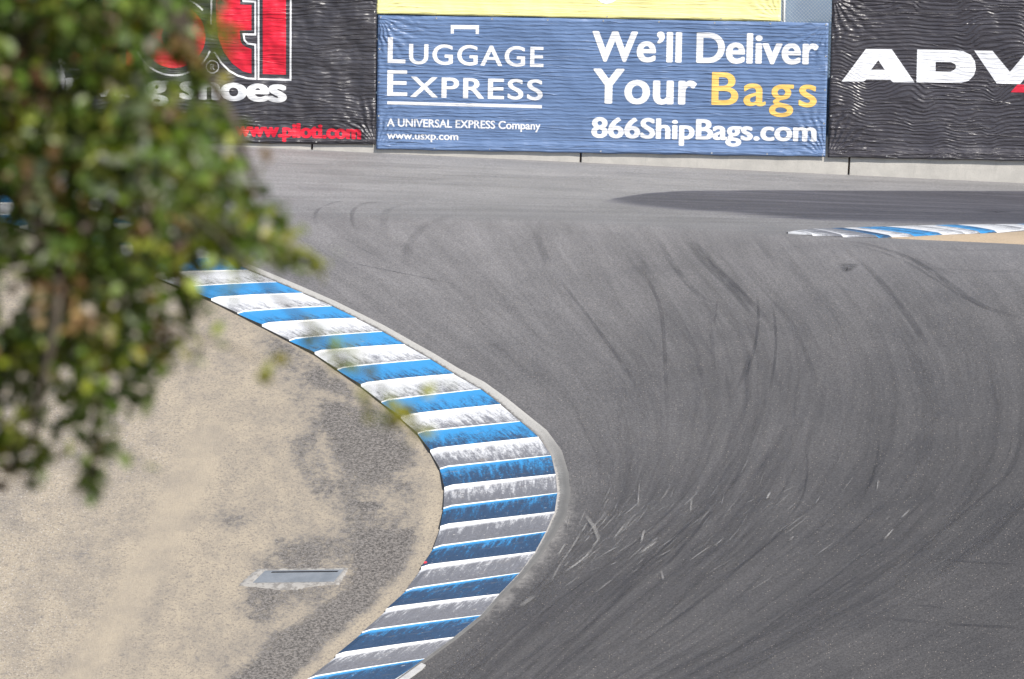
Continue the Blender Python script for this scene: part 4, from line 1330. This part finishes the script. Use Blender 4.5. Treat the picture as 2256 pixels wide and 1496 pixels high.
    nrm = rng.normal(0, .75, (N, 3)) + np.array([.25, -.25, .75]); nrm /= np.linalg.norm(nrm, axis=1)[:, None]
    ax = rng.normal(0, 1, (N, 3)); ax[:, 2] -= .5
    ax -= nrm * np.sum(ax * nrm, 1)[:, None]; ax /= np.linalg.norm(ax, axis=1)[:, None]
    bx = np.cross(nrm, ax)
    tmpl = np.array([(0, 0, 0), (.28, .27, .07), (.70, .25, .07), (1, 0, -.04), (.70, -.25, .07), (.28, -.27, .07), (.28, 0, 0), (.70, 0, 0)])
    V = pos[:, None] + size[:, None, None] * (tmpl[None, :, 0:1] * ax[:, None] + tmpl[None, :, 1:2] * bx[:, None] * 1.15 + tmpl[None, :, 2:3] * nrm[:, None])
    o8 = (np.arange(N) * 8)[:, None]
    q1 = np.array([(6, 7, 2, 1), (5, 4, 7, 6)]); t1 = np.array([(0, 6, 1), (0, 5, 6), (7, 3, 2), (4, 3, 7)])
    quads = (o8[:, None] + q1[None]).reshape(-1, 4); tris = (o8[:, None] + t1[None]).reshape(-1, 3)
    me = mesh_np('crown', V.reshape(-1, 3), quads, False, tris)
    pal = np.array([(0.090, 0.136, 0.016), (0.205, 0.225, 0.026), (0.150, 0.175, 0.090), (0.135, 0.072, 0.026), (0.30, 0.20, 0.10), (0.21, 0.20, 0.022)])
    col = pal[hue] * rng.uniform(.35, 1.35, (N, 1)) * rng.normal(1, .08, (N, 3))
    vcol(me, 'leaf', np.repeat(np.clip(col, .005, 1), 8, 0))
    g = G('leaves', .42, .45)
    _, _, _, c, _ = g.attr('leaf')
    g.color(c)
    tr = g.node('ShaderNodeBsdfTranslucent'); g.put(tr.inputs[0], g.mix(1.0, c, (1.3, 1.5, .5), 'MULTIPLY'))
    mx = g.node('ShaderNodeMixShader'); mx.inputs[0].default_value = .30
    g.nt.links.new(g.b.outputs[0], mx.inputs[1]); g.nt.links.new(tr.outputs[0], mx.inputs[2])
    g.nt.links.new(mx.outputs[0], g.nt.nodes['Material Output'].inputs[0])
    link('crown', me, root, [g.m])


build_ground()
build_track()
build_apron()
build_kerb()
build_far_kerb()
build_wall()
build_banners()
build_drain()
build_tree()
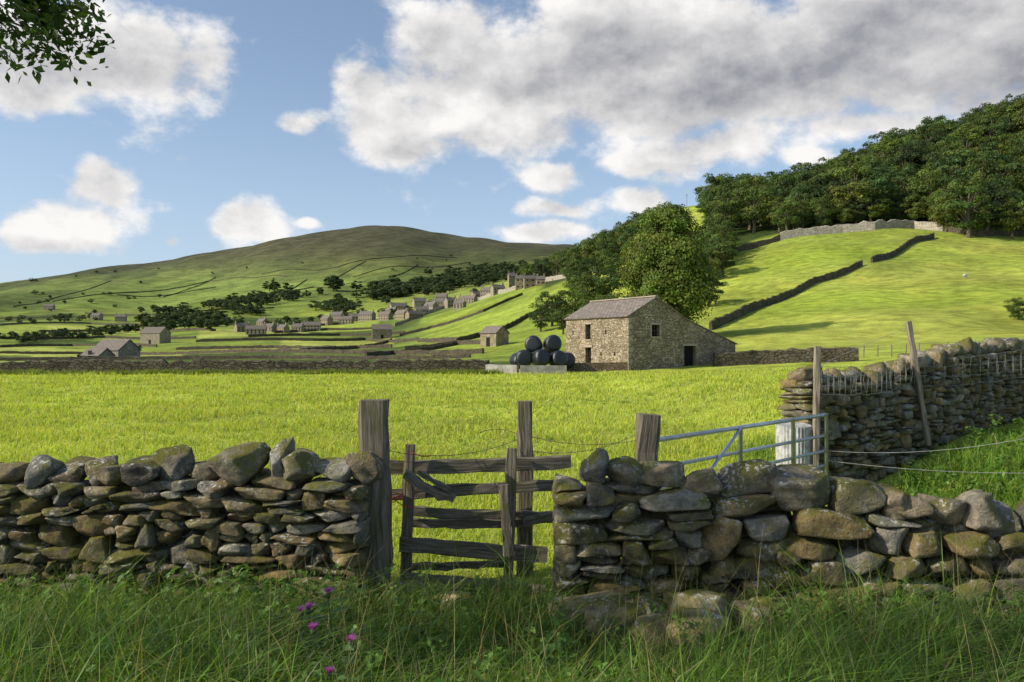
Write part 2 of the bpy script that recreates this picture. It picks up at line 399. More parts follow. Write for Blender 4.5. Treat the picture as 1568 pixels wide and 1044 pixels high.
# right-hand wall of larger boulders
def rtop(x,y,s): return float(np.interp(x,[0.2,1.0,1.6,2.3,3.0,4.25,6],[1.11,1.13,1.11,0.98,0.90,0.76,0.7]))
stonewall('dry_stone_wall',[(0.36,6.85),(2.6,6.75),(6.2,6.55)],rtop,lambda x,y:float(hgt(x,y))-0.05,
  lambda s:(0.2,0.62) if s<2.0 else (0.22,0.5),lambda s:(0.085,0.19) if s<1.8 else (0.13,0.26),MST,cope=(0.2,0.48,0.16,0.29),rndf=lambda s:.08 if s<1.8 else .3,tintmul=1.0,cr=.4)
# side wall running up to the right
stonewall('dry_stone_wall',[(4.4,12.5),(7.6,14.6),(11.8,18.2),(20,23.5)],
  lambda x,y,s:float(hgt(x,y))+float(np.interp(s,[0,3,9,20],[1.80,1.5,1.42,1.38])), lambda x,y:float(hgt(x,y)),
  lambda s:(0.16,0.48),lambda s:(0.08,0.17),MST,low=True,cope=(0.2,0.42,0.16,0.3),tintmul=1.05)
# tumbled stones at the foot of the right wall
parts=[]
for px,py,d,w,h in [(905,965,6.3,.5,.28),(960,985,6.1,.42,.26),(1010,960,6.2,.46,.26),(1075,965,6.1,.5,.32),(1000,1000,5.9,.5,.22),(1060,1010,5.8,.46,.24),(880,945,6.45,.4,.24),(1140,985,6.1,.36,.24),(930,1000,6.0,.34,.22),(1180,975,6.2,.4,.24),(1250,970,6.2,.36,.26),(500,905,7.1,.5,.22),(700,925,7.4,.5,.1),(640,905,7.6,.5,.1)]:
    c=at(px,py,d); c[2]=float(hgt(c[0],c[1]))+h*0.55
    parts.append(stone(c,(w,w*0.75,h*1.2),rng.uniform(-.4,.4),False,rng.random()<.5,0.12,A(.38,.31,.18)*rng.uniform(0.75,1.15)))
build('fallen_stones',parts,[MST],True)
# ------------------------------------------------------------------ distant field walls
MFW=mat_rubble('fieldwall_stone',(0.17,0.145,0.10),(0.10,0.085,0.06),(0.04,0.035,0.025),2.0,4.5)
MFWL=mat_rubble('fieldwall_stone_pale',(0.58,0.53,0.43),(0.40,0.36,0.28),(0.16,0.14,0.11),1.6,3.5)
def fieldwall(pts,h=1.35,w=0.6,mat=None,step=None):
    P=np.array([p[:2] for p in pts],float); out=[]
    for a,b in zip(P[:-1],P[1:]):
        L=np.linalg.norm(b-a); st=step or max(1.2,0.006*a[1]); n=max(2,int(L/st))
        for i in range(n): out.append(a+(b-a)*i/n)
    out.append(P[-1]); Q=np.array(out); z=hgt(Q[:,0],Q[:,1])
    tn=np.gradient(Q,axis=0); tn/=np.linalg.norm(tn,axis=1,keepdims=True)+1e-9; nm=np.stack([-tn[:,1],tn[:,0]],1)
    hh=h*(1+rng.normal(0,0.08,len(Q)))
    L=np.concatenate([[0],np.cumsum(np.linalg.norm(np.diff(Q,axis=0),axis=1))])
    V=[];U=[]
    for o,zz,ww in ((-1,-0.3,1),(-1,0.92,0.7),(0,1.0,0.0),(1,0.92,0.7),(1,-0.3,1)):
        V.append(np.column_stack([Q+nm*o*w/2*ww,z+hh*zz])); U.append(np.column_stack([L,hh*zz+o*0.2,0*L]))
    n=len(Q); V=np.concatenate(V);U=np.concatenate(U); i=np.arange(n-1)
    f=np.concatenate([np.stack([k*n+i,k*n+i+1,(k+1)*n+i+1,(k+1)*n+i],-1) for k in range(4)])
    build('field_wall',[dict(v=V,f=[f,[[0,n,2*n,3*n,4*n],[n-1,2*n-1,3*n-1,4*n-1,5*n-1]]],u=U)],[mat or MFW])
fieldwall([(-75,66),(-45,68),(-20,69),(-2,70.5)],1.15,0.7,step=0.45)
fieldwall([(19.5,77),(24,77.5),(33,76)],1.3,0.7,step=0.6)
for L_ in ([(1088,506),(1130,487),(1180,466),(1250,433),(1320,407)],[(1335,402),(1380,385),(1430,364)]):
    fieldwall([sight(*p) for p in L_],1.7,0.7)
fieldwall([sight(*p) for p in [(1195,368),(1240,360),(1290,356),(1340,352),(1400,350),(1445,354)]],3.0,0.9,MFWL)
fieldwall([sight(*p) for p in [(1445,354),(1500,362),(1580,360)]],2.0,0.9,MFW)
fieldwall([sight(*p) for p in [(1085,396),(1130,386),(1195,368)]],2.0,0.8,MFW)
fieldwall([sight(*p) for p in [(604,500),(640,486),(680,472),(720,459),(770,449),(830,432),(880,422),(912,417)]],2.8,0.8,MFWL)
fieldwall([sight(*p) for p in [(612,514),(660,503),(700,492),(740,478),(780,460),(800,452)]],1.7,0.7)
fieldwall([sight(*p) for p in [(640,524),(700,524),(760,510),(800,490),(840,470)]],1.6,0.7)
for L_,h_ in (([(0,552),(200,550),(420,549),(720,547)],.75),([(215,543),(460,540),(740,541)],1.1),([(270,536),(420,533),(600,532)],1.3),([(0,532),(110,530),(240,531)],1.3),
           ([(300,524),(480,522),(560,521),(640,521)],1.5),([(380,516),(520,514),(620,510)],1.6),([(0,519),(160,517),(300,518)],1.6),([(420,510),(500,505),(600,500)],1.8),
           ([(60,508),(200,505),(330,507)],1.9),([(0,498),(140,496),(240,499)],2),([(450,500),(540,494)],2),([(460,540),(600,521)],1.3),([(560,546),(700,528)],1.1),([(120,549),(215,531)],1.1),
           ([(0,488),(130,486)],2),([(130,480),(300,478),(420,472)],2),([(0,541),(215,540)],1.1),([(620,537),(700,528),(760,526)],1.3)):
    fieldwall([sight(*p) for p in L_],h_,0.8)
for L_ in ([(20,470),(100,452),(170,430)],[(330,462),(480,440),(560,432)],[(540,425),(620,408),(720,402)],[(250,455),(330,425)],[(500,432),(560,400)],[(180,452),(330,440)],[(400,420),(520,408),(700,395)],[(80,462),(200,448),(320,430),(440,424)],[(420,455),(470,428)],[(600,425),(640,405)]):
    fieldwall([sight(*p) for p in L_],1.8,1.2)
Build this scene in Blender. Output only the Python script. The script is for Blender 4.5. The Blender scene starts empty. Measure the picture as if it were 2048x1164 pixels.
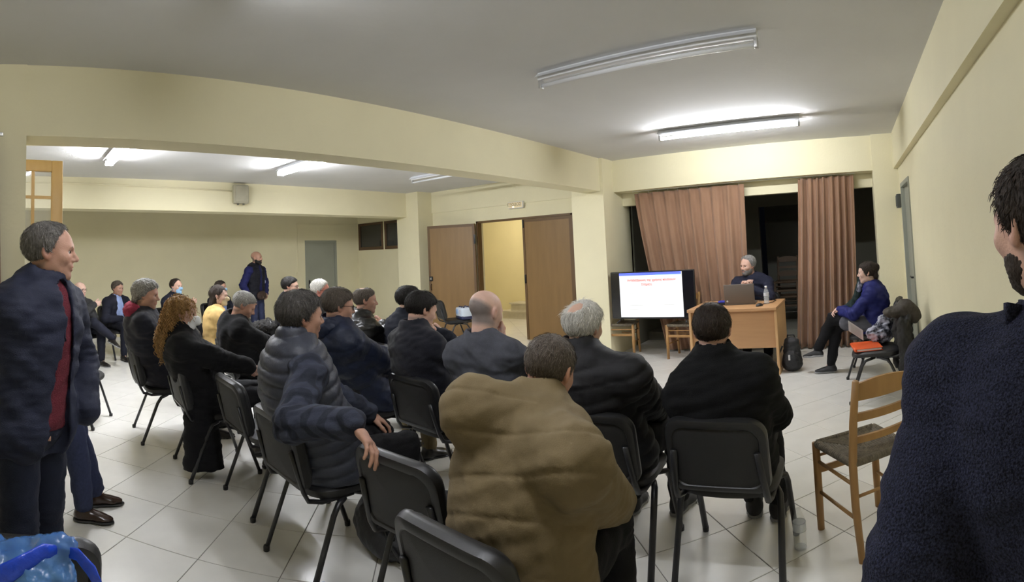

::::::::

- **STATED TASK**: Your task is to repeat the opening line of the entries above and each line after it, ending with the line that has "link('crown', me, root, [g.m])". Do not include the pictures.

- **OUTPUT OF THE TASK**:
Continue the Blender Python script for this scene: part 4, from line 1330. This part finishes the script. Use Blender 4.5. Treat the picture as 2256 pixels wide and 1496 pixels high.
    nrm = rng.normal(0, .75, (N, 3)) + np.array([.25, -.25, .75]); nrm /= np.linalg.norm(nrm, axis=1)[:, None]
    ax = rng.normal(0, 1, (N, 3)); ax[:, 2] -= .5
    ax -= nrm * np.sum(ax * nrm, 1)[:, None]; ax /= np.linalg.norm(ax, axis=1)[:, None]
    bx = np.cross(nrm, ax)
    tmpl = np.array([(0, 0, 0), (.28, .27, .07), (.70, .25, .07), (1, 0, -.04), (.70, -.25, .07), (.28, -.27, .07), (.28, 0, 0), (.70, 0, 0)])
    V = pos[:, None] + size[:, None, None] * (tmpl[None, :, 0:1] * ax[:, None] + tmpl[None, :, 1:2] * bx[:, None] * 1.15 + tmpl[None, :, 2:3] * nrm[:, None])
    o8 = (np.arange(N) * 8)[:, None]
    q1 = np.array([(6, 7, 2, 1), (5, 4, 7, 6)]); t1 = np.array([(0, 6, 1), (0, 5, 6), (7, 3, 2), (4, 3, 7)])
    quads = (o8[:, None] + q1[None]).reshape(-1, 4); tris = (o8[:, None] + t1[None]).reshape(-1, 3)
    me = mesh_np('crown', V.reshape(-1, 3), quads, False, tris)
    pal = np.array([(0.090, 0.136, 0.016), (0.205, 0.225, 0.026), (0.150, 0.175, 0.090), (0.135, 0.072, 0.026), (0.30, 0.20, 0.10), (0.21, 0.20, 0.022)])
    col = pal[hue] * rng.uniform(.35, 1.35, (N, 1)) * rng.normal(1, .08, (N, 3))
    vcol(me, 'leaf', np.repeat(np.clip(col, .005, 1), 8, 0))
    g = G('leaves', .42, .45)
    _, _, _, c, _ = g.attr('leaf')
    g.color(c)
    tr = g.node('ShaderNodeBsdfTranslucent'); g.put(tr.inputs[0], g.mix(1.0, c, (1.3, 1.5, .5), 'MULTIPLY'))
    mx = g.node('ShaderNodeMixShader'); mx.inputs[0].default_value = .30
    g.nt.links.new(g.b.outputs[0], mx.inputs[1]); g.nt.links.new(tr.outputs[0], mx.inputs[2])
    g.nt.links.new(mx.outputs[0], g.nt.nodes['Material Output'].inputs[0])
    link('crown', me, root, [g.m])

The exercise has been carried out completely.